President, North Carolina Community College System

 

North Carolina Association of Community College Trustees Newsletter

Fall 2006

 

“…..develop a globally and multi-culturally competent workforce…”

 

In September, the State Board of Community Colleges expanded the mission statement of the North Carolina Community College System to acknowledge formally for the first time our responsibility to help our students compete in a world-wide economy.

 

“Global education” isn’t a new idea for our colleges.  Many of the institutions you serve already have partnerships with international institutions and businesses, excellent travel programs and extensive experience with foreign students.  We are becoming accustomed to headlines that remind us that we have to learn more about how people in other countries learn and think and work, if we are to keep up with the booming economies of China, India and other fast-rising countries.

 

What is new, however, is the structured approach we are taking at the System Office to encourage and highlight specific, productive exchanges with the potential to benefit every college in the system.

 

In 2001, the System Office sponsored the first Global Education Conference for the North Carolina Community College System, and we began to inventory the great programs already underway and analyze what else we needed.

 

At about the same time, we embarked on ambitious, long-term relationships with higher education institutions in other countries.  Three years ago, I wrote in this column about the work in Thailand, where trustees, presidents and system staff are helping that country build a community college system from the ground up.  At that time, we were also just beginning to explore partnerships with colleges and universities in the United Kingdom.

 

Now, those plans and ideas have turned into specific results with human faces.  We are well on the way to hammering out an agreement with the University of Ulster in Northern Ireland to create degree-completion partnerships with our community colleges.

 

We have also begun a series of faculty exchanges with Northern Ireland.  In May, Denise Drum Baker, Professor of Fine Arts at Sandhills Community College, inaugurated the program by changing places for six weeks with Jasper McKinney, an artist who is also assistant director and former head of the School of Art, Creativity and Engineering at the Newry Institute near Belfast.   She came back refreshed, energized and inspired to develop a transatlantic project on the art of communication based on postcards.   When she reported on her experience to the State Board, the members were ready to pack their bags and volunteer for the next trip.

 

We can’t all do that, but I hope that as our commitment to truly global education expands, many more faculty, staff, trustees and especially students can experience the delight – and plain hard work! – of international study.  Professor Baker benefited from strong support from President John Dempsey at Sandhills, and other presidents have let us know that they have faculty lined up and ready to go.

 

Members of the General Assembly have already told us that they think that broadening global perspectives for North Carolinians is an important task for the community college system.  In 2007, we will be asking them to back up their enthusiasm with financial support.  I know that I can count on trustees to help us make that case.

 

It’s taken us more than 40 years, but our system is beginning to act on the wisdom of Dr.
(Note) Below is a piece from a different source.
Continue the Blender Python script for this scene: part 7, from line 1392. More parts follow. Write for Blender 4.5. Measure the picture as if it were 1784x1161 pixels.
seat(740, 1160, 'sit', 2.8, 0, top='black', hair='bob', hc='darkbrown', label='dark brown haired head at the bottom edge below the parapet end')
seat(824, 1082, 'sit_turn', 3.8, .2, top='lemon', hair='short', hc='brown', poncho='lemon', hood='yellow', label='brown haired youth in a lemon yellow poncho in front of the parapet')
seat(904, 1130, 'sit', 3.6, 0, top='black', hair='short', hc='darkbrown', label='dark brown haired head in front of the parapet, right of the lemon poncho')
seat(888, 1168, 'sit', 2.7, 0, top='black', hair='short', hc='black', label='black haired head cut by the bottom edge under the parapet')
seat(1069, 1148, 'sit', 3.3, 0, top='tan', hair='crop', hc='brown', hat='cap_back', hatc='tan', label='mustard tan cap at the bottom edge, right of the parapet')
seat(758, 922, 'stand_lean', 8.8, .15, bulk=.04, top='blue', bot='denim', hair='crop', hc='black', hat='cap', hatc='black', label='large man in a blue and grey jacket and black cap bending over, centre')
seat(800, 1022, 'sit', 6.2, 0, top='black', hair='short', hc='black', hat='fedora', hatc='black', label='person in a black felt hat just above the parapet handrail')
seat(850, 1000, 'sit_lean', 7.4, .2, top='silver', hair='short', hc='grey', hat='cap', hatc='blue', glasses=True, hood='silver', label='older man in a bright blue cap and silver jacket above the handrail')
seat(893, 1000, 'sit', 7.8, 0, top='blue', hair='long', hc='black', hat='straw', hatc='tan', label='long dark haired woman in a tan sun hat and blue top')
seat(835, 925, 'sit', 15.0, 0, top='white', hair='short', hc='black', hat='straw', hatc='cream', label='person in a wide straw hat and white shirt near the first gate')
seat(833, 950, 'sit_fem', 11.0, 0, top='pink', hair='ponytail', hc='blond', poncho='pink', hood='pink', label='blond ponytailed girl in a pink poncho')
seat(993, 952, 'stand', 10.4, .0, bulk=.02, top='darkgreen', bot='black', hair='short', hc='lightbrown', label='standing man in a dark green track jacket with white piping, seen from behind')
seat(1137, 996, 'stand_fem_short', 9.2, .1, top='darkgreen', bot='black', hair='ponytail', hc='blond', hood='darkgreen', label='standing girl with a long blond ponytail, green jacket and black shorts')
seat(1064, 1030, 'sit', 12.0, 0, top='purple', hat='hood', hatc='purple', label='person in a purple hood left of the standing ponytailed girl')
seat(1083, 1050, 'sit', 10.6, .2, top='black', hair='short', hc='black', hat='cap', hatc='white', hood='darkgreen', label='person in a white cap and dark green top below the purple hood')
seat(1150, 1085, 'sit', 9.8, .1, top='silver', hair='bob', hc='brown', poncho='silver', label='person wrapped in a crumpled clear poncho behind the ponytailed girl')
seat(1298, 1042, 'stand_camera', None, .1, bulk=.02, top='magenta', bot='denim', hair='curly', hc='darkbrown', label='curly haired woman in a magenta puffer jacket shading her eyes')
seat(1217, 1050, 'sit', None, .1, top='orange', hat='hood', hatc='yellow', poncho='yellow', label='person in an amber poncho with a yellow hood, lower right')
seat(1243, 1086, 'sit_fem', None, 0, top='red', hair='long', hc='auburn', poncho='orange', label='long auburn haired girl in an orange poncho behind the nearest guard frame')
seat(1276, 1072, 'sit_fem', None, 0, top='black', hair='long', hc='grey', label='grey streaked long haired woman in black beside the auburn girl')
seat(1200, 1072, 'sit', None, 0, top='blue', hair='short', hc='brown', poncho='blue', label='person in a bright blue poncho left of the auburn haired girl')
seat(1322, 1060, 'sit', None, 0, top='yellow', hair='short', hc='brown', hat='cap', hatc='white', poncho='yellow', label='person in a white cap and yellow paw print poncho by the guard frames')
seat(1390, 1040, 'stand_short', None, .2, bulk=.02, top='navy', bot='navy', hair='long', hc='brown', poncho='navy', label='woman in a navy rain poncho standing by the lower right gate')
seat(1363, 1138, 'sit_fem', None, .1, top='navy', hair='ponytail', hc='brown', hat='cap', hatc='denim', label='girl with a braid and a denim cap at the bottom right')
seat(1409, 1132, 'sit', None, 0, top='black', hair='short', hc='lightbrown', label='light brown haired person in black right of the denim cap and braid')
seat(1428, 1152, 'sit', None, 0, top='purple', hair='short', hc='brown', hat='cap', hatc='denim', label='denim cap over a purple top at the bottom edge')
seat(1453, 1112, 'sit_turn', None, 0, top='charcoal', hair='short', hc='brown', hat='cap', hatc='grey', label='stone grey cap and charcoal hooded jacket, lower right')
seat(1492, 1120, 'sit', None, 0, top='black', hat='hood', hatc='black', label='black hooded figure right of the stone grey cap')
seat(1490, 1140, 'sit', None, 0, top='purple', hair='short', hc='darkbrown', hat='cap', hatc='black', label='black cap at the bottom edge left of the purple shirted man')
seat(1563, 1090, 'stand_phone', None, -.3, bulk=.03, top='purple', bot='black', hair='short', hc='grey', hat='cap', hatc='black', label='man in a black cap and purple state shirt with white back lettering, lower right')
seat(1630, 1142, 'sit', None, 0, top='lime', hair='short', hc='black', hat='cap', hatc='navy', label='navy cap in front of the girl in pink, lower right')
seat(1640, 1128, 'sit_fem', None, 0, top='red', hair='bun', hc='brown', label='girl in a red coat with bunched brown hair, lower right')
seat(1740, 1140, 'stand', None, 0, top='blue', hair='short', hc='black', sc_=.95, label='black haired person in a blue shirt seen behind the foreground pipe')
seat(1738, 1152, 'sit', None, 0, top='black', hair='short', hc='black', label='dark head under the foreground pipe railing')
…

Dallas Herring, often called the “spiritual godfather” of North Carolina’s community colleges.  Dr. Herring said in December of 1962:

 

“We are set down at the doorsteps of a teeming universe of people whose problems, whether we like it or not, are our problems, whose sickness and whose health are immediately and permanently our concern.  We say with Socrates, but with much more urgency than he, that we are not citizens of Athens or Greece, but citizens of the world.”